Fellowship is a game that wears its inspiration on its entire shirt. What if, instead of rolling a new character in an MMORPG, leveling that character up, and THEN crawling through dungeons and experiencing endgame, was a little less personal but expedited? Enter Fellowship, a hero-based dungeon crawler.
Immediately, I noticed that Fellowship had taken inspiration from World of Warcraft. Even in just moving around, using abilities, finding UI elements… Fellowship is its own game, but dang if it doesn’t get its inspiration from World of Warcraft.
During the demo I played with the publisher, I selected a character, joined a group of three other people, and entered the dungeon from a map. After entering the dungeon, we were given light objectives (kill X amount of baddies to progress) and made it through the bosses to get loot before being dumped back out to the lobby space.
The game is a short-form 4-player co-op dungeon crawler with leaderboards, an MMO-style lobby, and hero characters. And yeah, I had a pretty good time playing it. With the way that the MMO scene has been struggling, Fellowship might be the way out.
Fellowship is developed by a studio out of Stockholm named Chief Rebel. They boast developers from World of Warcraft, The Division, and Diablo. Coining the phrase, “multiplayer online dungeon adventure,” they believe that Fellowship is the first-ever “MODA.”
The goal of Fellowship is to take the grind out of MMOs to give players what they really want. This doesn’t speak to me as a player. The fluff and grind is the fun part. I find the dungeon experience miserable.
However, I was willing to let Arc Games, the publisher of Fellowship, take me on an adventure to try it out. I was graciously given the opportunity to try out the newest hero in the Fellowship canon, Elarion.
Elarion is a mythic bowman, a sentient of starlight, ya’know, a night elf. Known as the Skystrider, I was able to move about while casting abilities and pump the DPS like nobody’s business.
Truly, I was enjoying myself. It was then that I realized, while the pomp, frills, and fluff of an MMO were exciting and something I really enjoyed, they weren’t what everyone truly enjoyed. I stopped thinking about what I didn’t like and started considering how easy it’d be to get my friends to play this game.
If you’re anything like me, trying to convince a group of adults to come together and play an MMORPG, especially a classic one like World of Warcraft, that’s a bit of a commitment. That’s saying, “This is the game I’m going to be playing for the foreseeable future.”
Fellowship helps you by avoiding this tricky conversation.
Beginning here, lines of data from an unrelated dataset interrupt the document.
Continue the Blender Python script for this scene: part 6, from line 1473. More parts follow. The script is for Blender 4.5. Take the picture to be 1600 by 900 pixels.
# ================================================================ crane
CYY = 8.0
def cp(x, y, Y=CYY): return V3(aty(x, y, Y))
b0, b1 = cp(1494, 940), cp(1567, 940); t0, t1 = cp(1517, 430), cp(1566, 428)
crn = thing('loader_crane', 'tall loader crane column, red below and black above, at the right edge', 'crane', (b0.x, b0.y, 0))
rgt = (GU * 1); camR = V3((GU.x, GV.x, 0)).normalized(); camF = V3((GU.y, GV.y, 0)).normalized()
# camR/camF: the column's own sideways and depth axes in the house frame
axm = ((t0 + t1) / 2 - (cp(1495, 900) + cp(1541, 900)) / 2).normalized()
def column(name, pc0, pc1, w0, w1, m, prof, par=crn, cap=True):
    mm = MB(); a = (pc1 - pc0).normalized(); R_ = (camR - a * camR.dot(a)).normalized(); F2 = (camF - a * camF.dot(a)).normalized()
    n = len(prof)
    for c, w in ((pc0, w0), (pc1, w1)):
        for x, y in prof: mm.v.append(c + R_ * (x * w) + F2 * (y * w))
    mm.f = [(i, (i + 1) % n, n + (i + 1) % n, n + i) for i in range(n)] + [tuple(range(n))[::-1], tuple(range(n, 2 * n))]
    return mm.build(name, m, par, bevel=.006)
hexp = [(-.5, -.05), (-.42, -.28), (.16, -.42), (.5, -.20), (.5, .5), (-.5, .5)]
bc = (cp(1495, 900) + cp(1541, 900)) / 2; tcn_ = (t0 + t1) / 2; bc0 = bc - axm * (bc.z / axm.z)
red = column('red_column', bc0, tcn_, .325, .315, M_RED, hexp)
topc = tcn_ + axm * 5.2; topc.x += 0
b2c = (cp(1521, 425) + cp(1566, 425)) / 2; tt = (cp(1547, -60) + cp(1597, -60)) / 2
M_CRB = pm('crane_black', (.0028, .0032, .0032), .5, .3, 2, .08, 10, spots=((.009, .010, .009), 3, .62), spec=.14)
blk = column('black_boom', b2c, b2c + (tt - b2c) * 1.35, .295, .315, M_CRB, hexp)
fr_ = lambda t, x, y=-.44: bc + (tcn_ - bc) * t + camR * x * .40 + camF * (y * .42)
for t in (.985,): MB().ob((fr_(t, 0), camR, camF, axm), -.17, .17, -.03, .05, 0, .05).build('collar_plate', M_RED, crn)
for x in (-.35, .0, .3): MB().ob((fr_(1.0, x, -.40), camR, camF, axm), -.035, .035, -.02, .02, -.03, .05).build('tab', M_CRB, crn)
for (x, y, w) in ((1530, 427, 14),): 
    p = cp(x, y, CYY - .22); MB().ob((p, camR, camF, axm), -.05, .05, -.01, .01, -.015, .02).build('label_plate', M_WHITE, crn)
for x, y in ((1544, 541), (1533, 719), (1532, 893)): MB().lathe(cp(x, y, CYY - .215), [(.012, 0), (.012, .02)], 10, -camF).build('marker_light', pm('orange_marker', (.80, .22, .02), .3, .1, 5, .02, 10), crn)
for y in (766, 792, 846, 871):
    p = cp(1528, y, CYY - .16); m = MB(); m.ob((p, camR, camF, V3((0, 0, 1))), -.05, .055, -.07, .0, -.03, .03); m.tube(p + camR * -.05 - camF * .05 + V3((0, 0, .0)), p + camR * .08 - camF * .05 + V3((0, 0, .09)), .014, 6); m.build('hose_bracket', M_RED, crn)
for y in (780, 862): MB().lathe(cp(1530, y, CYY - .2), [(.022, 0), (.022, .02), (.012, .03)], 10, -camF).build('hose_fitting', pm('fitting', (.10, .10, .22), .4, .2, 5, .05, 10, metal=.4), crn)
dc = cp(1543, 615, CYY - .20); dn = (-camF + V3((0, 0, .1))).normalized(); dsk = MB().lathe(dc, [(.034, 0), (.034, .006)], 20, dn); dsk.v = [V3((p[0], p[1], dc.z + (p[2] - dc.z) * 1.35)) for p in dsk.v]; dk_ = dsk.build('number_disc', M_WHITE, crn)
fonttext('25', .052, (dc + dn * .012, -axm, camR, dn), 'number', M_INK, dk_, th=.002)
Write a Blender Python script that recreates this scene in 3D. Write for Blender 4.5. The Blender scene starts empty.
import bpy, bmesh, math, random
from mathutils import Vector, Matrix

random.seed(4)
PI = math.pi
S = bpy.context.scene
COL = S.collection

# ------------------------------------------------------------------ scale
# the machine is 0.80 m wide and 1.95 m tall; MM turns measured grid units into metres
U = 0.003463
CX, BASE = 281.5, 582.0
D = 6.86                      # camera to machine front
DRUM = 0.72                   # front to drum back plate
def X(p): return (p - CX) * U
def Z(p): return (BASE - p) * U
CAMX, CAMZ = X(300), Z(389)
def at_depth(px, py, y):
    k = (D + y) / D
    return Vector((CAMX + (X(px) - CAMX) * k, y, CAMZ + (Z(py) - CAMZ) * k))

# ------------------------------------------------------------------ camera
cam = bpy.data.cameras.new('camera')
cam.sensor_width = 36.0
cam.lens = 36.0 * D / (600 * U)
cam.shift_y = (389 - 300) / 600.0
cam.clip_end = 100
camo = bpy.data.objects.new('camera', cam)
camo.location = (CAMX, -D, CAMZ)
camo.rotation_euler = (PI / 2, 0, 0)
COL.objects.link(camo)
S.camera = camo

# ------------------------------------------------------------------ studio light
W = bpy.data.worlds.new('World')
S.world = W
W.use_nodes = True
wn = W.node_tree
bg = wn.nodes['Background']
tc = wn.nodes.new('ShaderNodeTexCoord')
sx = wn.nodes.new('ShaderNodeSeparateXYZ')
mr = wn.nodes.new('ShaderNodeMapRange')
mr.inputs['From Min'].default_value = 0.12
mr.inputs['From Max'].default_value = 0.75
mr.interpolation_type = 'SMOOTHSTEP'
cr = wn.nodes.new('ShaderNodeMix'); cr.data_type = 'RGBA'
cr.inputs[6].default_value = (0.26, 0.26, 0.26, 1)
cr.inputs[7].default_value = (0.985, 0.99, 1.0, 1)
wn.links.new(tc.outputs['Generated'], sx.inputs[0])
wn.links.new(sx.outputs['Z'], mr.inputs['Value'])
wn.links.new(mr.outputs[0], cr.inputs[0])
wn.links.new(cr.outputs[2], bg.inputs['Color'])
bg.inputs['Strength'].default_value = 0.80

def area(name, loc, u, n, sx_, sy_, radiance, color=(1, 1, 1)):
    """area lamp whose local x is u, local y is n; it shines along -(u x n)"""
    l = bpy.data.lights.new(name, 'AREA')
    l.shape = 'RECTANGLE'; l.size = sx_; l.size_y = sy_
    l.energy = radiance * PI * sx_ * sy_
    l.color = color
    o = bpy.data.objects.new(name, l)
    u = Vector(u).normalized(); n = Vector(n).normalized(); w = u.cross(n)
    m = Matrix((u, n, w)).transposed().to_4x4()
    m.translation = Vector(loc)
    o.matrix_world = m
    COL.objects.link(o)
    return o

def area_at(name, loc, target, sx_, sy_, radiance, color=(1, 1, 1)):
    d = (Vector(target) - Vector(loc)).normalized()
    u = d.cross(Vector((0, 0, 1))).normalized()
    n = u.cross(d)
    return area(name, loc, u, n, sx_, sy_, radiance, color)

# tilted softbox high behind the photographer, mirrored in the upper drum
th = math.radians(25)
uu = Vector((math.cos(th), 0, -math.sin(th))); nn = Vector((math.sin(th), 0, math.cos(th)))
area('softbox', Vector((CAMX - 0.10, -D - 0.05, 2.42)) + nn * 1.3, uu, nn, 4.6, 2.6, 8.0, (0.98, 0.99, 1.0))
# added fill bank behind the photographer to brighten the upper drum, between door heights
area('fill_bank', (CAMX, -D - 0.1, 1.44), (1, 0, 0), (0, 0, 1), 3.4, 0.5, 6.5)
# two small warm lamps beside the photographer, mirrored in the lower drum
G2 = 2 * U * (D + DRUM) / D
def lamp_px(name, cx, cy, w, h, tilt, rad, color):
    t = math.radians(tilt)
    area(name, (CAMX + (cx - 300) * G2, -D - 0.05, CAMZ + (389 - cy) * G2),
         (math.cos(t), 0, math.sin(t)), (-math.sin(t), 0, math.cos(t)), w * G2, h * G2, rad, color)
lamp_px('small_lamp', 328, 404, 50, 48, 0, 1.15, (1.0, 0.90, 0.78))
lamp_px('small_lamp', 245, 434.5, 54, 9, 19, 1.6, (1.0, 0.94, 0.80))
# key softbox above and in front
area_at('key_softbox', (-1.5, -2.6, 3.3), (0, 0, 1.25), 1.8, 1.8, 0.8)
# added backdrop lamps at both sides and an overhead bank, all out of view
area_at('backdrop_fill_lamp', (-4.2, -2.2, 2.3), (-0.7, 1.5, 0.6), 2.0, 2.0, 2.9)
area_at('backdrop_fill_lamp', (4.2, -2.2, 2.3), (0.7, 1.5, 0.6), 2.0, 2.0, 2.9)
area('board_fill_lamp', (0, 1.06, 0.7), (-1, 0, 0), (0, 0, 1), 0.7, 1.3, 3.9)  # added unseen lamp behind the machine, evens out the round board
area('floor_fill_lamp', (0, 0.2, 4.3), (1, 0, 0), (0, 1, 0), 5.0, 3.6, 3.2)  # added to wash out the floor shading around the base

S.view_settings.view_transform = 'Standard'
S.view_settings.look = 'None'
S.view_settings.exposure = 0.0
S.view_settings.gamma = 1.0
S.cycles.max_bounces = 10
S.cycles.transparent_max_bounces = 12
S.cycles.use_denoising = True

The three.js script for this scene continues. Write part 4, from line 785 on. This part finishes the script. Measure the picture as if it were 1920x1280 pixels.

Instead of convincing friends to play a singular experience for a while, Fellowship allows you to jump in, play a few dungeons, and ease up on the chores an MMORPG has to offer.
Fellowship is far from feature complete; that’s why it’s entering Early Access. But it was enough that the publishing team kept wanting to show me more, even though I only had a short time with the game.
Everything I was being shown was also a sign of good things to come. Difficulty options, modifiers on dungeons not unlike mythic+ dungeons from World of Warcraft, and there was even the whisper of an endless mode.
Fellowship’s Foundation and the Future
Banking on the MMO “holy trinity” of Tank/DPS/Healer, Fellowship provides a new coat of paint and some new boundaries on a familiar system. Currently, nine heroes are available to choose from, meaning you’re not stuck playing the same heroes the entire time.
Loot improves your gear score, and each of the nine heroes available currently has their own leveling/gear path along with a big talent system. You unlock gear, skins, mounts, etc, the more adventures you go on.
And for the adventurer on the go, Fellowship has a quickplay mode, which is a small, one-boss dungeon meant to be completed in 10 – 20 minutes.
The mark of whether or not this game will survive is based entirely on its community, communication between the devs and that community, and making good on promises to the community.
With regular updates, Fellowship could be a force to be reckoned with and something that drastically changes the MMO space for the future. I had a good time playing Fellowship, and I can only imagine how much fun it’ll be to play with friends and fully explore the world they have to offer.